* **THE TASK**:
In the listing that follows, count every line with the word "part" in it and write only the total.

··········

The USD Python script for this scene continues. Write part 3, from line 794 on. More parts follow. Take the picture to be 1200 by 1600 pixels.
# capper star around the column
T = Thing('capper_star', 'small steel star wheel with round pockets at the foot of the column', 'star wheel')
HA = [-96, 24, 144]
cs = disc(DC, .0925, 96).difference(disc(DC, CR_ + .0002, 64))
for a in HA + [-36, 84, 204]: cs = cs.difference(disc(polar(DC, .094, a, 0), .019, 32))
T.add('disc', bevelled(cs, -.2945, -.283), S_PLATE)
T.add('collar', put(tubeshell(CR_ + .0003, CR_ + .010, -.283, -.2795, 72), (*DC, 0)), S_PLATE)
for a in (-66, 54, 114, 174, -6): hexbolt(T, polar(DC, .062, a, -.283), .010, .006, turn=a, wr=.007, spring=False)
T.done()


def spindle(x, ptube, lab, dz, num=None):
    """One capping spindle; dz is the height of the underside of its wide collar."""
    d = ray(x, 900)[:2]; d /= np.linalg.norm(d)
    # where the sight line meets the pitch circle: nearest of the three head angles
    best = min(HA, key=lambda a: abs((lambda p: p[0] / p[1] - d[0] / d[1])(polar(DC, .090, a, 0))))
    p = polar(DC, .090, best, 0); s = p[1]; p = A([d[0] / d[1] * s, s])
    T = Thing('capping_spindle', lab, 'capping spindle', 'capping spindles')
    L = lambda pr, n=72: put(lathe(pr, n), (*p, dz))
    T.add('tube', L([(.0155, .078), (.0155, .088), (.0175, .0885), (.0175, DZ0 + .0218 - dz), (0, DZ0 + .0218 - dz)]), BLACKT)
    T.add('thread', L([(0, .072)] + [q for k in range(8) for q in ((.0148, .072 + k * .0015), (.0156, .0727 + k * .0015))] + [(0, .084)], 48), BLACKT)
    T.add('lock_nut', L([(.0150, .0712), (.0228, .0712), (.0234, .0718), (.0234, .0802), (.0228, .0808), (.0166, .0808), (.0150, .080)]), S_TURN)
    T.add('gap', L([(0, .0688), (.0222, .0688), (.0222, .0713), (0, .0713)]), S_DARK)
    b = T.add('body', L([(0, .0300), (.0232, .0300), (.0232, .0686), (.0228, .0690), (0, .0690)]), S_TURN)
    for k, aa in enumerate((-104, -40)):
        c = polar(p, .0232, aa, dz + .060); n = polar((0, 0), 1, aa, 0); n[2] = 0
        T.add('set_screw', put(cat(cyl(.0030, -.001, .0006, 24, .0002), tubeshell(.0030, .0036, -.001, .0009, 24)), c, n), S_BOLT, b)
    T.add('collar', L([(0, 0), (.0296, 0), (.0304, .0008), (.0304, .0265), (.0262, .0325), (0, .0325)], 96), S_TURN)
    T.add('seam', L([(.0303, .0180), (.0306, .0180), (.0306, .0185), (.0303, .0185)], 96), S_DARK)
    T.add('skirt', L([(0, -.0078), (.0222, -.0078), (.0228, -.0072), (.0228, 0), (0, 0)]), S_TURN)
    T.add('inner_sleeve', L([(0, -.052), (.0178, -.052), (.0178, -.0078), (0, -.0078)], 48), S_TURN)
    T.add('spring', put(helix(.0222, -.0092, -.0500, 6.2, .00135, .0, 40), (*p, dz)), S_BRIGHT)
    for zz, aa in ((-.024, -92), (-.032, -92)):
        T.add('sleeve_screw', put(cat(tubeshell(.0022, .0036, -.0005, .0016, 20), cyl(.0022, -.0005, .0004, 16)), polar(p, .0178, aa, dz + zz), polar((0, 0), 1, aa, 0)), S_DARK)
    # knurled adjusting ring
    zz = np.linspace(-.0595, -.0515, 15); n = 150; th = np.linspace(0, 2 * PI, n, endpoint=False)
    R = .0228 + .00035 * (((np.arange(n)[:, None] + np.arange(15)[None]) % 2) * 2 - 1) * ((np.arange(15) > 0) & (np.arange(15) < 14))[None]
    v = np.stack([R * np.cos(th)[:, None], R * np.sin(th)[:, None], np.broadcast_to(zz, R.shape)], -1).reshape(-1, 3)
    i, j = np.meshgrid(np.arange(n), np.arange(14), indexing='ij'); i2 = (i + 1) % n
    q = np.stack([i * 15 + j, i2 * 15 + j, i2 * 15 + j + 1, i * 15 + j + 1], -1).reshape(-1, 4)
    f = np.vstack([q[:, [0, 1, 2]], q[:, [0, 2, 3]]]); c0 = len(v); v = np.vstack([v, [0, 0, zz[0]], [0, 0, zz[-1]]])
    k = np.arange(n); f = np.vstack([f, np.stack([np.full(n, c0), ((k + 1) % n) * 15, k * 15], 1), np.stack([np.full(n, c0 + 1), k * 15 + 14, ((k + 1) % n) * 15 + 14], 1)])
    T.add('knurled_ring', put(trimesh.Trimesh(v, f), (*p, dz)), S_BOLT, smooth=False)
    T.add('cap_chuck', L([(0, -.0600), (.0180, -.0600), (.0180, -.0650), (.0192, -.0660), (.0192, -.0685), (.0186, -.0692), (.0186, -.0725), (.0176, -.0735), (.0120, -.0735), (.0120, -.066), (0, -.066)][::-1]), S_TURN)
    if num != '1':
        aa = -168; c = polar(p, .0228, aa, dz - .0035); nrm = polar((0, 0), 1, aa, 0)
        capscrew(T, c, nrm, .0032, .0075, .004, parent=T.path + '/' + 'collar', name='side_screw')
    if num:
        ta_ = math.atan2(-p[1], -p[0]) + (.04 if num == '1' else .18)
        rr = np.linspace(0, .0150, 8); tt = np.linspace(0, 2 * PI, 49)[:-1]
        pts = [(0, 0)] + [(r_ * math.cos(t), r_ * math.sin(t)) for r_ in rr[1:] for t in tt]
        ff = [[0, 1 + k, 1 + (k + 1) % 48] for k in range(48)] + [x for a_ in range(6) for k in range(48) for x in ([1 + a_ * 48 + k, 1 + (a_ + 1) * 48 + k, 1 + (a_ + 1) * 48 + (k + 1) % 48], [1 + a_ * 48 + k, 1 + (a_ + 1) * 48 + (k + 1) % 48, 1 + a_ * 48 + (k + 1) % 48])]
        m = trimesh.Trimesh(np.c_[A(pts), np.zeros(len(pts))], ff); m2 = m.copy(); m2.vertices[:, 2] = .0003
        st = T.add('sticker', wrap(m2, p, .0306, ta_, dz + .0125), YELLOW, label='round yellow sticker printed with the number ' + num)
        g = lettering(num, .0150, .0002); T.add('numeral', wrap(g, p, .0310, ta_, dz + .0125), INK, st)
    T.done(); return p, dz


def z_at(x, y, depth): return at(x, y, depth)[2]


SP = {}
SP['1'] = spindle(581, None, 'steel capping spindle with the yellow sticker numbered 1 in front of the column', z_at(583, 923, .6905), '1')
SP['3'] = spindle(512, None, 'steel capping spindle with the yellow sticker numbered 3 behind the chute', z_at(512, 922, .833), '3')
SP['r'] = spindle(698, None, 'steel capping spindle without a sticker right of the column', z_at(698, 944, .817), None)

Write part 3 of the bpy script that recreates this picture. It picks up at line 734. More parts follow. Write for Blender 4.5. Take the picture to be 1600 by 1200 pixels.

··········

* **ANSWER FOR THE TASK**:
2